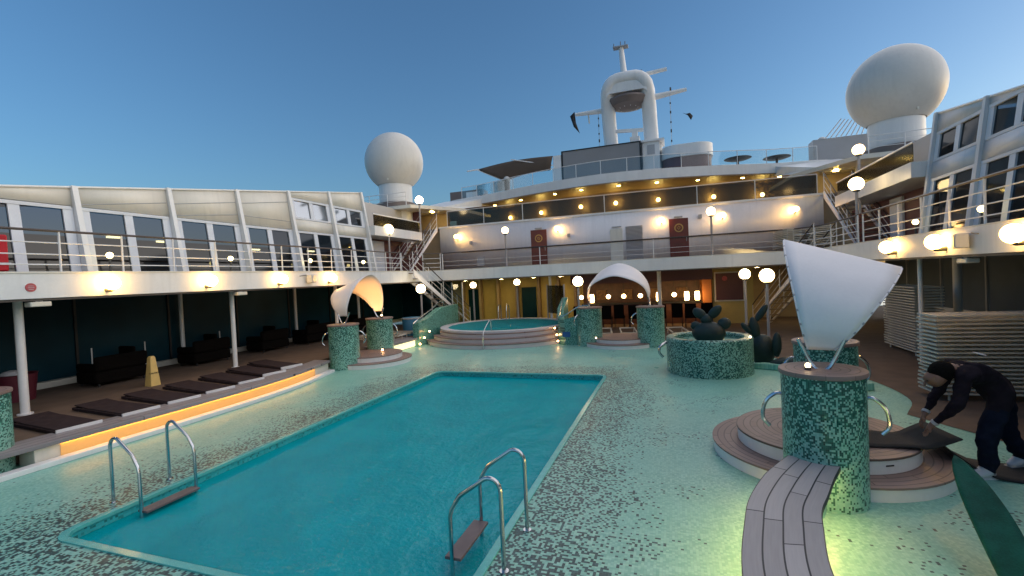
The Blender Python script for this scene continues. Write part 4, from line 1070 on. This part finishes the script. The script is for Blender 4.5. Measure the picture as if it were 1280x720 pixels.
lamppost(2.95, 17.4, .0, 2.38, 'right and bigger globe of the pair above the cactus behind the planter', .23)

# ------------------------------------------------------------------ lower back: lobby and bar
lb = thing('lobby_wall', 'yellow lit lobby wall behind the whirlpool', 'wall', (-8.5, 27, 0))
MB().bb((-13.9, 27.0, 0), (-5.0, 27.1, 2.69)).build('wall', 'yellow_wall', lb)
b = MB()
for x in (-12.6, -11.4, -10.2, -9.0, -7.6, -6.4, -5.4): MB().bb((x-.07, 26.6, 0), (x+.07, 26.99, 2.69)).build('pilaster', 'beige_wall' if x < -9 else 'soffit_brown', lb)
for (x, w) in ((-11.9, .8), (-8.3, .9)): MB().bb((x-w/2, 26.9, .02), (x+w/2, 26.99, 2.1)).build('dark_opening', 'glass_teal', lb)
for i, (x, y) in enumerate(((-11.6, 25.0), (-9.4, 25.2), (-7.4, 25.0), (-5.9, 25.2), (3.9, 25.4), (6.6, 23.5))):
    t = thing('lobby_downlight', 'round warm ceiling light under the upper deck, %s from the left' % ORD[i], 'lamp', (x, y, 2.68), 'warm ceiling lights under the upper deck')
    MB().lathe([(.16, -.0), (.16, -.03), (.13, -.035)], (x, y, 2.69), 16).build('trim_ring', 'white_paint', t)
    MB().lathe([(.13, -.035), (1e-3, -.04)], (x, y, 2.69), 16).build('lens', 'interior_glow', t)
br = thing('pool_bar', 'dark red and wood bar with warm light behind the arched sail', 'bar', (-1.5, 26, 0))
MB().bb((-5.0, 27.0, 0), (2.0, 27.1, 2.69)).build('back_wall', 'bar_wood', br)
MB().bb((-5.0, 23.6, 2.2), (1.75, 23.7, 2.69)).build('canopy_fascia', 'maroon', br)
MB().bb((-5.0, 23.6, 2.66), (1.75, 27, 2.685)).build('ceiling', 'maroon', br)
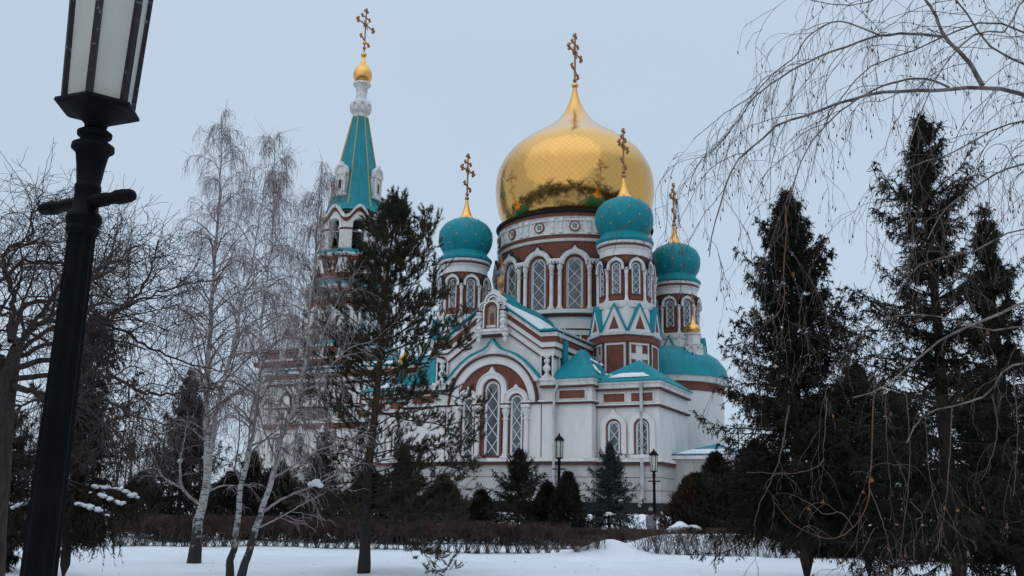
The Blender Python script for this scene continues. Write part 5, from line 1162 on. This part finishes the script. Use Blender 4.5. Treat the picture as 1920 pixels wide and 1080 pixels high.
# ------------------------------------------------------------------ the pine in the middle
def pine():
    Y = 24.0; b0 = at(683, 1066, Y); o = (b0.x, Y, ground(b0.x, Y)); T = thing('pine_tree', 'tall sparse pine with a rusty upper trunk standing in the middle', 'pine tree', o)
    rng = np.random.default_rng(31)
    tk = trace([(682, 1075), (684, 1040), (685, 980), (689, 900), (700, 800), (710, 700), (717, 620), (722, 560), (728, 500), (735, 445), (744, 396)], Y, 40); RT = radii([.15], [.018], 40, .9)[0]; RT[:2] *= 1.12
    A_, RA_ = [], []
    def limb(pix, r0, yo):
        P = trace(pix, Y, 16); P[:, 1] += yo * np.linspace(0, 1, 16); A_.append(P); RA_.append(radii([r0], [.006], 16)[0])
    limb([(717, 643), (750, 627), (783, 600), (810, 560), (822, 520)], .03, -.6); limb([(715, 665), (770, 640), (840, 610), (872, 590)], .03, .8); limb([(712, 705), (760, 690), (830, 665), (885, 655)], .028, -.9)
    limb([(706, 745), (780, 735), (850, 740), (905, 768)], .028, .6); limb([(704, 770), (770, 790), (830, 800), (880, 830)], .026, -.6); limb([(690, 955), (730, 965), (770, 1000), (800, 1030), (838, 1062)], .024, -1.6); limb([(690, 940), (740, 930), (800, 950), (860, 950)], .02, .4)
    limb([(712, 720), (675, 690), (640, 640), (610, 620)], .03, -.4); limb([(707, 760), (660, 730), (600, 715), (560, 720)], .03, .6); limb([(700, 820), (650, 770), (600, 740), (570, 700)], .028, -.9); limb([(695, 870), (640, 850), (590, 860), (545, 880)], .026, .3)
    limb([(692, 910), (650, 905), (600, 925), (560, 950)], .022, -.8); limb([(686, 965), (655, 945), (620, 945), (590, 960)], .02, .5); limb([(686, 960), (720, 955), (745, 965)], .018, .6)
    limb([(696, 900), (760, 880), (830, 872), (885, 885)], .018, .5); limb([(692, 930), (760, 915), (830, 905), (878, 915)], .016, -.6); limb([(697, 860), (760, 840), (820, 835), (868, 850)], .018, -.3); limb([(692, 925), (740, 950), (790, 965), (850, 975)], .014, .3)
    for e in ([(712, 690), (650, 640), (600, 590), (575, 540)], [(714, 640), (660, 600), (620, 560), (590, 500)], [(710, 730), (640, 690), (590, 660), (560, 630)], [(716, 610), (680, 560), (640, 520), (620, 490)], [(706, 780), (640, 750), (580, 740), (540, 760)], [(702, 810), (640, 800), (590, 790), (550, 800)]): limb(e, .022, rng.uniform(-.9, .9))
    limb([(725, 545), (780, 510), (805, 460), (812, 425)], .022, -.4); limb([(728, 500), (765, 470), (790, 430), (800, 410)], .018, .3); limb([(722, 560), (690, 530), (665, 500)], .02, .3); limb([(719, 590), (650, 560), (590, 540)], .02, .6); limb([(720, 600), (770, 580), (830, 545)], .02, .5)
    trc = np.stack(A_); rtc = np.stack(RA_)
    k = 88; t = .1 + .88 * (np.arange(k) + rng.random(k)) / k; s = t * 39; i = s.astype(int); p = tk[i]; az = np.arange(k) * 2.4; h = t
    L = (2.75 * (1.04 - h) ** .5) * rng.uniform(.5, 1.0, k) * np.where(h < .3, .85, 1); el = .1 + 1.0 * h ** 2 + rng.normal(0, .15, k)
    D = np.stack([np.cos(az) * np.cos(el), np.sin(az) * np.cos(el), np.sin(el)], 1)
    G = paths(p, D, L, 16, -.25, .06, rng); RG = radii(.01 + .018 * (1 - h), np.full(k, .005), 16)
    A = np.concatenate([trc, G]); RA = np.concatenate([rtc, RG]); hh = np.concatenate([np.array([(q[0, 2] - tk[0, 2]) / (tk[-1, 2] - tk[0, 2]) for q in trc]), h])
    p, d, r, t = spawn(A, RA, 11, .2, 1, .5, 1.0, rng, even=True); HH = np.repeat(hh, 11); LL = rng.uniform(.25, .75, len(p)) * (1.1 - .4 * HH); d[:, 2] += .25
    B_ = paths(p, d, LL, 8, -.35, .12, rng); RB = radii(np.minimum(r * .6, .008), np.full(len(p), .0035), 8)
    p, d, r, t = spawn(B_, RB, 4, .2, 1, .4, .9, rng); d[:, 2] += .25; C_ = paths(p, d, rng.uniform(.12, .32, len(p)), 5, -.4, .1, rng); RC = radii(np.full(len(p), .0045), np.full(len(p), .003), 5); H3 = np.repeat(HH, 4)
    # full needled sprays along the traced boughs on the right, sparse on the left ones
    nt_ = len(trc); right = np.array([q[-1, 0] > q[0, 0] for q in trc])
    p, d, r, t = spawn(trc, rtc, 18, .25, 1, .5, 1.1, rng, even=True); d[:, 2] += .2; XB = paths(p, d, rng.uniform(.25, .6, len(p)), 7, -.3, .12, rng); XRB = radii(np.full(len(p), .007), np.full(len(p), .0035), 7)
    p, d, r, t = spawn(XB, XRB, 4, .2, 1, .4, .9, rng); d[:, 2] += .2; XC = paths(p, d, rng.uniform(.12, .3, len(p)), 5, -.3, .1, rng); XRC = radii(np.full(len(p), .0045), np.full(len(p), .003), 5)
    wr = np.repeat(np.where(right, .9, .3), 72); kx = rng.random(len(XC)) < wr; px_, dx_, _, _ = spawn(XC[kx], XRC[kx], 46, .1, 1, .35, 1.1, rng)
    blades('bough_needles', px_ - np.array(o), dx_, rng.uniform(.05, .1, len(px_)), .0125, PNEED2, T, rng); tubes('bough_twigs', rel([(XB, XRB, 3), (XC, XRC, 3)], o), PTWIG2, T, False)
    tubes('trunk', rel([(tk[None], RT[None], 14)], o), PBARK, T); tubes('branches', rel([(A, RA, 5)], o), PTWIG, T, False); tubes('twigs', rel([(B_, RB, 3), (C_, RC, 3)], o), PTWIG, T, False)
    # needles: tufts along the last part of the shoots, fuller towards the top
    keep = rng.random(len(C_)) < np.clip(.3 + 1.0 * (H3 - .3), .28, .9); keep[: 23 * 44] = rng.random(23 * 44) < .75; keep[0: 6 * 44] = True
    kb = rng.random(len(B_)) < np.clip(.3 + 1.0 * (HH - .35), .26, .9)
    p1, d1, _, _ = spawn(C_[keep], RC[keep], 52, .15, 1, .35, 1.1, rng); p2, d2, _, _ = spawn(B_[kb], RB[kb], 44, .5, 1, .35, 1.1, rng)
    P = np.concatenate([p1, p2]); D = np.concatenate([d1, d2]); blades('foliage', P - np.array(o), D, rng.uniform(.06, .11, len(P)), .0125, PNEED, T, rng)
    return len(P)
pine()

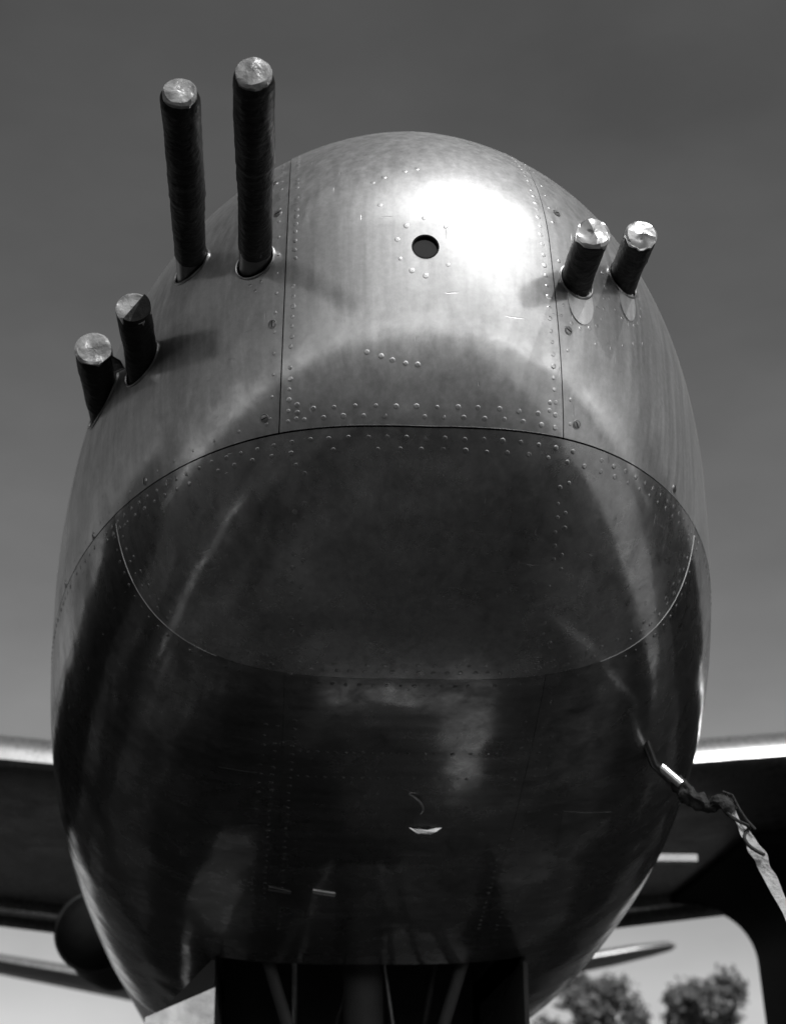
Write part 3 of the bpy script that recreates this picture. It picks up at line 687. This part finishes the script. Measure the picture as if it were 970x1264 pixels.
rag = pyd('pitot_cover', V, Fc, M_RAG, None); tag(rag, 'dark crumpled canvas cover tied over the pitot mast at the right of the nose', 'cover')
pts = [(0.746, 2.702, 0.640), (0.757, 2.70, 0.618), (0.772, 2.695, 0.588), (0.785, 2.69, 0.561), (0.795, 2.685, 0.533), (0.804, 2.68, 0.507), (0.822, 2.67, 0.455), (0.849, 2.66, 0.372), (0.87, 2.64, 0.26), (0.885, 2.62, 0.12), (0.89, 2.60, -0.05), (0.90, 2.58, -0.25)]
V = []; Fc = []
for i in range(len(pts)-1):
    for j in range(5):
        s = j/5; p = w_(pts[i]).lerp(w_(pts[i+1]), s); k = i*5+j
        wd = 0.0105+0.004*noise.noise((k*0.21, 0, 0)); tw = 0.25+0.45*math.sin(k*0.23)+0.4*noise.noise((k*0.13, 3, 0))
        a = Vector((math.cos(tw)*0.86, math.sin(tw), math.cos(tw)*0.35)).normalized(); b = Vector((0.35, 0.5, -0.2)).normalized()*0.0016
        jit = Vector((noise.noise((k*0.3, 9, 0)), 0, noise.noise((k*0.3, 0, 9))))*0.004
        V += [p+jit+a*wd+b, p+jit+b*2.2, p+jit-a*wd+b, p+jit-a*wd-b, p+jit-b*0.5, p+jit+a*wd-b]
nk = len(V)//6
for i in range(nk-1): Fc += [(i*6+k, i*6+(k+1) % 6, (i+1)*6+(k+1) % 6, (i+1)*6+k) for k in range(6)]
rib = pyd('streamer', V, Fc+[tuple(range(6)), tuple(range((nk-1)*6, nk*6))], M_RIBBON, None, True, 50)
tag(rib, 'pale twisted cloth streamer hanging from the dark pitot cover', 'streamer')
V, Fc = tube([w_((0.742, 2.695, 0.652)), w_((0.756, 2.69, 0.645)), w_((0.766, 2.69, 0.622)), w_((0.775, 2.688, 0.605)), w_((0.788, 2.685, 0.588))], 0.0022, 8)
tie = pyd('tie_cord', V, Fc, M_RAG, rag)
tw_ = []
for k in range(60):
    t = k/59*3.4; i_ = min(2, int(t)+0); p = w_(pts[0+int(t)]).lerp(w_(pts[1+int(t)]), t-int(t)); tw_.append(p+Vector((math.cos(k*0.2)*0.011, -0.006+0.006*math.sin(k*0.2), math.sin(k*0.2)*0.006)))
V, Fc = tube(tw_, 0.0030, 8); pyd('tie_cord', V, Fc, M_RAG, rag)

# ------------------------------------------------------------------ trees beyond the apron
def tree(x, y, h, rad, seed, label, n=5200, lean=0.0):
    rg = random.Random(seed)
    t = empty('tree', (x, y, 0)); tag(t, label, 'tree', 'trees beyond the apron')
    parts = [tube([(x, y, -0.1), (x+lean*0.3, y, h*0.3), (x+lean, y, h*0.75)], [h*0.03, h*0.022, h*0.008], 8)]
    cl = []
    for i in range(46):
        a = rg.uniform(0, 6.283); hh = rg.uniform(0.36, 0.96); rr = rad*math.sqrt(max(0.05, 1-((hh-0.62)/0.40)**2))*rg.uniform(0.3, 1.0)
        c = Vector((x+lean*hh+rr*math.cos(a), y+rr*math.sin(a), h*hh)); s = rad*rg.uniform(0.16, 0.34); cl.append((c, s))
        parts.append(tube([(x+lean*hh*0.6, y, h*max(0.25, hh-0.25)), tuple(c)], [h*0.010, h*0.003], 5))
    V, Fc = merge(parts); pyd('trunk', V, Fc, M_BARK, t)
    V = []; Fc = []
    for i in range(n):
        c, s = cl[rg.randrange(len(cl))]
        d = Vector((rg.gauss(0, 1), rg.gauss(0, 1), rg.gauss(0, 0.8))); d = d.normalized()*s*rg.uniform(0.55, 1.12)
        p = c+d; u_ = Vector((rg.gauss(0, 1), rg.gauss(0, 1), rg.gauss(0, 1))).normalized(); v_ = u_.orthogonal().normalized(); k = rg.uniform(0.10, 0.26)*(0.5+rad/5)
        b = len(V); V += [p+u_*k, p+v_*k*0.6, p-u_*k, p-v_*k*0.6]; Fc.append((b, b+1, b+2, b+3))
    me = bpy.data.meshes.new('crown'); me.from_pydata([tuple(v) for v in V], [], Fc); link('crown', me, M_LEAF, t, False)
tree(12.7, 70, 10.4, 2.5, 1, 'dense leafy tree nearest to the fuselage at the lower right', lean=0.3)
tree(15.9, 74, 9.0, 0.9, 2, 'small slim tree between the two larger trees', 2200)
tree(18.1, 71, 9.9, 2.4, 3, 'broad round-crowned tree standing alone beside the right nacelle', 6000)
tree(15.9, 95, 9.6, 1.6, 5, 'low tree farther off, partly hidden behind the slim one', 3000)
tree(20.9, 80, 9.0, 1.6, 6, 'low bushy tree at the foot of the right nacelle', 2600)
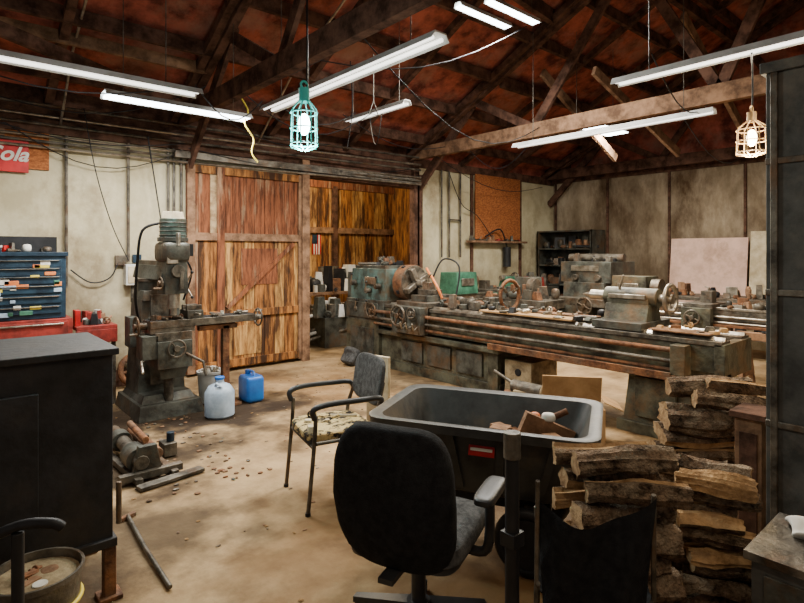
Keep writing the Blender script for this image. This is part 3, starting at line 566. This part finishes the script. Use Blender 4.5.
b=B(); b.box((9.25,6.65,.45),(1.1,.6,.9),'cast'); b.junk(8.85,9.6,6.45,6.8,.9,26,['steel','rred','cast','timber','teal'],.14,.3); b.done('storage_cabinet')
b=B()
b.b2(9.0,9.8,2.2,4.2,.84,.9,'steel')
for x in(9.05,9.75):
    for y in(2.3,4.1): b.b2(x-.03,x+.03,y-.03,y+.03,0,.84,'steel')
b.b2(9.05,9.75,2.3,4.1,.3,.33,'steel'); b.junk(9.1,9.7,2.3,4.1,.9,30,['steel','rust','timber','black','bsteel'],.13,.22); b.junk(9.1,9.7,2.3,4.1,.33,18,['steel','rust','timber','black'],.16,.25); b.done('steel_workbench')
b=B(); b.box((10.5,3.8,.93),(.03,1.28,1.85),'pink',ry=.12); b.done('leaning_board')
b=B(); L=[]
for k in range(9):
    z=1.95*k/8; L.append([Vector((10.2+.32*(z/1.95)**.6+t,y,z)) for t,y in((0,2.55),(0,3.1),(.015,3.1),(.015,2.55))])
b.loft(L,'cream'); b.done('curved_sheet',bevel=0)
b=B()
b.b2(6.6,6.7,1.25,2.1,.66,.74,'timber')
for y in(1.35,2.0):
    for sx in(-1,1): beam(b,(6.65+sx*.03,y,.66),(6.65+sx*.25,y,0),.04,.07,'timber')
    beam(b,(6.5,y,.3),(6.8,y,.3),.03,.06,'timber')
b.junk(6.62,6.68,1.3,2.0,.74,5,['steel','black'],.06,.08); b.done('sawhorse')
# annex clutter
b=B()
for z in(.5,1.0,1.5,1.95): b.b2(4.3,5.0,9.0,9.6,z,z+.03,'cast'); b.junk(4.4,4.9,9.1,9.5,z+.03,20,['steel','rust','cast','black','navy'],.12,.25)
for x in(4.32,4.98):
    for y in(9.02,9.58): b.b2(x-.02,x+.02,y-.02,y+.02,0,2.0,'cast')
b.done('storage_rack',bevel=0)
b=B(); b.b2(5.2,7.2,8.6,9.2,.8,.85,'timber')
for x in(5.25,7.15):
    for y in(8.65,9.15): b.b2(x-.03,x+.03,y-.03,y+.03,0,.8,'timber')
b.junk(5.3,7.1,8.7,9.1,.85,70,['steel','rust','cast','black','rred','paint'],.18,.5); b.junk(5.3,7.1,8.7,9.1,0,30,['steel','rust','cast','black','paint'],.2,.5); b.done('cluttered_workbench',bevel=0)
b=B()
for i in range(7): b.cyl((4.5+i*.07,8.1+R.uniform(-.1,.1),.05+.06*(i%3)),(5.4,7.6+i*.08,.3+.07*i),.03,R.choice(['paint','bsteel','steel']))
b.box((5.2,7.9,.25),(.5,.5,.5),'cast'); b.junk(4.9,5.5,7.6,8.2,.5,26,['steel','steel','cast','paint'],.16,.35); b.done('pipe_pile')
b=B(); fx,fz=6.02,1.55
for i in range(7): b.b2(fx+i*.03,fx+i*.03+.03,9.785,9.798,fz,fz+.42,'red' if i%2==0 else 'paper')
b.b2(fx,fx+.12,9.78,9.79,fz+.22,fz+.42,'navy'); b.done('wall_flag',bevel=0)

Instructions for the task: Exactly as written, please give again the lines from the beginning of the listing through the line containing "lamppost(2.95, 17.4, .0, 2.38, 'right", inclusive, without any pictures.

Written response:
The Blender Python script for this scene continues. Write part 4, from line 1070 on. This part finishes the script. The script is for Blender 4.5. Measure the picture as if it were 1280x720 pixels.
lamppost(2.95, 17.4, .0, 2.38, 'right and bigger globe of the pair above the cactus behind the planter', .23)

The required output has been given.